A narrativa de A Grande Solidão assenta numa estrutura convencional — os acontecimentos são descritos cronologicamente,  1974, 1978 e 1986, com um final que fecha o círculo da acção. Romance escorreito, que mantém um certo suspense — estamos permanentemente à espera que Ernt, na sua imensa fragilidade psicológica, dê largas à violência reprimida —, ganha uma dimensão mais poderosa com as descrições da Natureza selvagem, indómita, de uma beleza fantasmagórica. A incrível dureza das condições de vida é compensada pela afabilidade de algumas personagens, como a Grande Marge, uma antiga advogada que, tal como outros vizinhos dos Albright, surge como alguém que é o pilar numa comunidade onde a entreajuda é essencial. As mulheres, sempre as mulheres, ferozes e corajosas são as principais guardiãs, os bastiões de força e resistência face às intempéries e aos abalos psicológicos e morais.
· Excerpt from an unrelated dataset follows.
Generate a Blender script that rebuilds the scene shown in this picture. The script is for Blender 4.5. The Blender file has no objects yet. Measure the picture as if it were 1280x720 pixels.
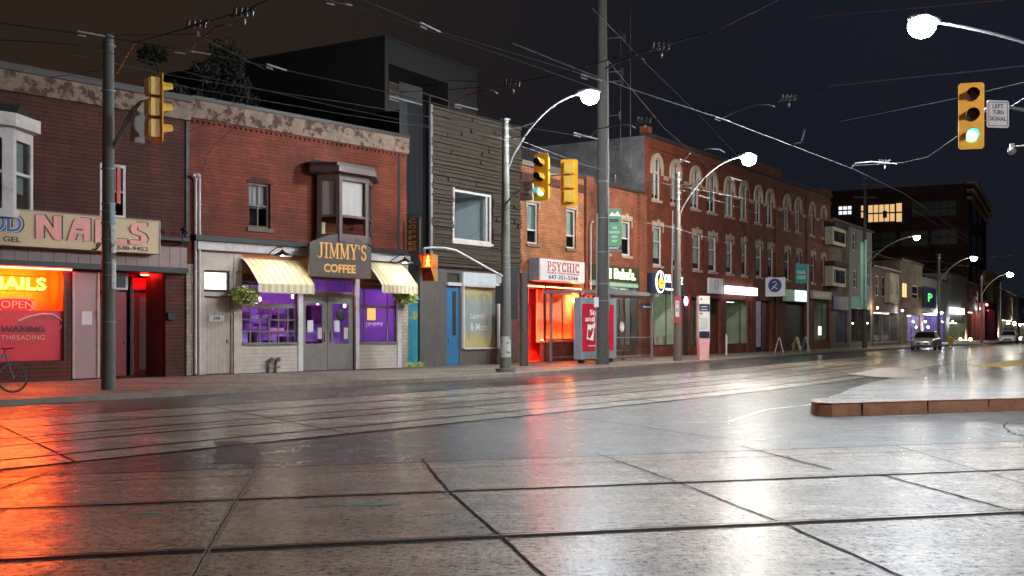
import bpy, math, random
from mathutils import Vector, Matrix
random.seed(7)
R = math.radians
SC = bpy.context.scene
COL = SC.collection
# ---------------------------------------------------------------- camera model (used to measure the place)
F, CX, HY, CH, SW = 1350.0, 640.0, 412.0, 1.55, 0.12

def G(px, py, z=0.0):                      # ground point seen at a pixel
    Y = (CH - z) * F / (py - HY)
    return ((px - CX) / F * Y, Y)
def W(px, py, Y):                          # point at a known distance
    return Vector(((px - CX) / F * Y, Y, CH + (HY - py) / F * Y))
def H(px, py, z):                          # point at a known height
    Y = (z - CH) * F / (HY - py)
    return Vector(((px - CX) / F * Y, Y, z))

cam_d = bpy.data.cameras.new("camera"); cam = bpy.data.objects.new("camera", cam_d); COL.objects.link(cam)
cam.location = (0, 0, CH); cam.rotation_euler = (R(90), 0, 0)
cam_d.sensor_width = 36; cam_d.lens = 36 * F / 1280; cam_d.shift_y = (HY - 360) / 1280
cam_d.clip_end = 2000; SC.camera = cam

# ---------------------------------------------------------------- materials
class N:
    def __init__(s, name):
        s.m = bpy.data.materials.new(name); s.m.use_nodes = True
        s.t = s.m.node_tree; s.t.nodes.clear()
        s.out = s.n('ShaderNodeOutputMaterial')
    def n(s, typ, **kw):
        nd = s.t.nodes.new(typ)
        for k, v in kw.items():
            if k.startswith('i_'):
                nd.inputs[k[2:].replace('_', ' ')].default_value = v
            else:
                setattr(nd, k, v)
        return nd
    def l(s, a, b): s.t.links.new(a, b)

def c4(c): return (c[0], c[1], c[2], 1.0)

def mat(name, c1, c2=None, scale=3.0, rough=0.6, r2=None, metal=0.0, bump=0.0, bscale=40.0, spec=0.5, emit=None, es=0.0,
        stretch=None, dirt=None, dscale=0.8, damt=(0.52, 0.62), stripes=None):
    s = N(name); p = s.n('ShaderNodeBsdfPrincipled')
    s.l(p.outputs[0], s.out.inputs[0])
    tc = s.n('ShaderNodeTexCoord'); co = tc.outputs['Object']
    if stretch:
        mp = s.n('ShaderNodeMapping'); mp.inputs['Scale'].default_value = stretch; s.l(co, mp.inputs[0]); cs = mp.outputs[0]
    else: cs = co
    c2 = c2 or tuple(x * 0.75 for x in c1)
    nz = s.n('ShaderNodeTexNoise', i_Scale=scale, i_Detail=6.0, i_Roughness=0.65); s.l(cs, nz.inputs['Vector'])
    rp = s.n('ShaderNodeMapRange'); rp.inputs[1].default_value = 0.3; rp.inputs[2].default_value = 0.7
    s.l(nz.outputs[0], rp.inputs[0])
    mx = s.n('ShaderNodeMix', data_type='RGBA'); mx.inputs[6].default_value = c4(c1); mx.inputs[7].default_value = c4(c2)
    s.l(rp.outputs[0], mx.inputs[0]); col = mx.outputs[2]
    if stripes:                            # (period, axis, other colour)
        sp = s.n('ShaderNodeSeparateXYZ'); s.l(co, sp.inputs[0])
        a = s.n('ShaderNodeMath', operation='DIVIDE'); s.l(sp.outputs[stripes[1]], a.inputs[0]); a.inputs[1].default_value = stripes[0]
        b = s.n('ShaderNodeMath', operation='FRACT'); s.l(a.outputs[0], b.inputs[0])
        c = s.n('ShaderNodeMath', operation='GREATER_THAN'); s.l(b.outputs[0], c.inputs[0]); c.inputs[1].default_value = stripes[3]
        m3 = s.n('ShaderNodeMix', data_type='RGBA'); s.l(c.outputs[0], m3.inputs[0]); s.l(col, m3.inputs[6]); m3.inputs[7].default_value = c4(stripes[2])
        col = m3.outputs[2]
    if dirt:
        n2 = s.n('ShaderNodeTexNoise', i_Scale=dscale, i_Detail=8.0, i_Roughness=0.7); s.l(co, n2.inputs['Vector'])
        r2n = s.n('ShaderNodeMapRange'); r2n.inputs[1].default_value = damt[0]; r2n.inputs[2].default_value = damt[1]; s.l(n2.outputs[0], r2n.inputs[0])
        m2 = s.n('ShaderNodeMix', data_type='RGBA'); s.l(r2n.outputs[0], m2.inputs[0]); s.l(col, m2.inputs[6]); m2.inputs[7].default_value = c4(dirt)
        col = m2.outputs[2]
    s.l(col, p.inputs['Base Color'])
    if r2 is not None:
        rr = s.n('ShaderNodeMapRange'); rr.inputs[1].default_value = 0.35; rr.inputs[2].default_value = 0.65
        rr.inputs[3].default_value = rough; rr.inputs[4].default_value = r2; s.l(nz.outputs[0], rr.inputs[0]); s.l(rr.outputs[0], p.inputs['Roughness'])
    else: p.inputs['Roughness'].default_value = rough
    p.inputs['Metallic'].default_value = metal; p.inputs['Specular IOR Level'].default_value = spec
    if bump:
        nb = s.n('ShaderNodeTexNoise', i_Scale=bscale, i_Detail=4.0); s.l(cs, nb.inputs['Vector'])
        bp = s.n('ShaderNodeBump', i_Strength=bump, i_Distance=0.02); s.l(nb.outputs[0], bp.inputs['Height']); s.l(bp.outputs[0], p.inputs['Normal'])
    if emit:
        p.inputs['Emission Color'].default_value = c4(emit); p.inputs['Emission Strength'].default_value = es
    return s.m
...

Temas caros à literatura norte-americana como a bravura na “última fronteira”, a luta constante entre o ser humano e a Natureza, o espírito comunitário e, ainda, assuntos como a violência doméstica e a obsessão por armas — Ernt e o seu amigo Earl Maluco seriam certamente apoiantes de Trump, hoje em dia — fazem deste romance uma obra que merece ser transposta para o cinema — como , aliás, está a acontecer.

Kristin Hannah, autora de uma extensa obra de ficção, advogada de formação, escolheu, para este romance um cenário que conhece bem. O Alasca tem sido o destino da sua família, proprietária de um hotel dedicado à pesca, e essa familiaridade com a geografia, as pessoas, a atmosfera, as dificuldades e, também, a beleza da paisagem agreste confere a este romance uma verosimilhança poderosa e cativante.